De entrada Denis Villeneuve nos hace saber que vamos a tener que usar la paciencia. De entrada, Dune nos muestra cómo va a ser el tempo de todo el film, con la medida del ritmo señalada en cada escena. También nos dice, de entrada, que no es ninguna de las versiones anteriores, que esta vez sí.

Varias veces la novela de Frank Herbert intentó ser llevada a la pantalla con éxitos dispares. Malos. Esta vez, la apuesta es mayor y el primer resultado, excelente. Villeneuve es un director que sabe mucho de lo necesario para lograrlo.
Dune es un thriller político de ciencia ficción, que construye un universo de poder amplísimo, al estilo Star Wars. Se centra en la disputa en vez de en la acción. Se pueden hacer miles de paralelismos con la distribución geopolítica de nuestra civilización, se pueden ver los golpes de estado, los genocidios, las guerras: es decir, nos podemos ver ahí.

El toque épico y místico se sospecha desde el principio: Paul Atreides, interpretado por Timothée Chalamet -muy bien, por cierto- es entrenado por su madre, Rebecca Ferguson, en el arte de dominar “La Voz”. Así, algo se despega de la racionalidad -supuesta- de la (geo)política que intenta manejar su padre, Oscar Isaac.
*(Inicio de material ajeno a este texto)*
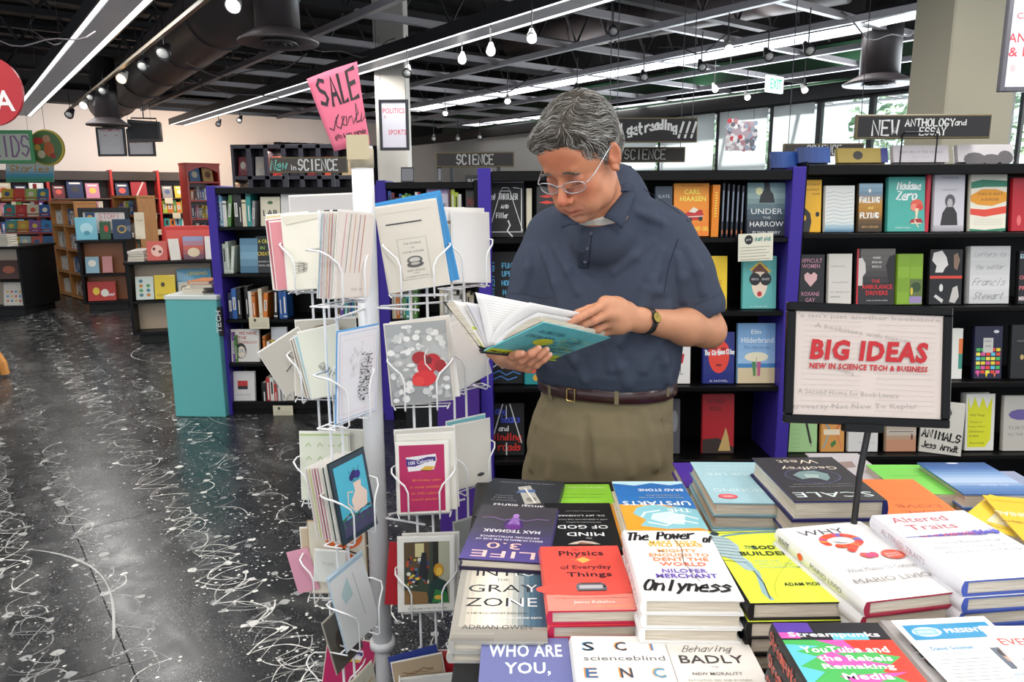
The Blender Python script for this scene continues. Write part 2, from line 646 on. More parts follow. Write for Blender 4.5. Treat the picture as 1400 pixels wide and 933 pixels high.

El imperio le otorgó a la casa Atreides el control de Arrakis, el planeta que la civilización explota para extraer la materia prima más importante. La familia va a tomar el control del planeta, para encontrarse con la historia. Allí estallará todo: la belleza, la guerra, la emergencia de lo místico para operar en el entramado político del imperio, pero como resistencia. Y ahí nos quedamos todos, esperando la segunda parte.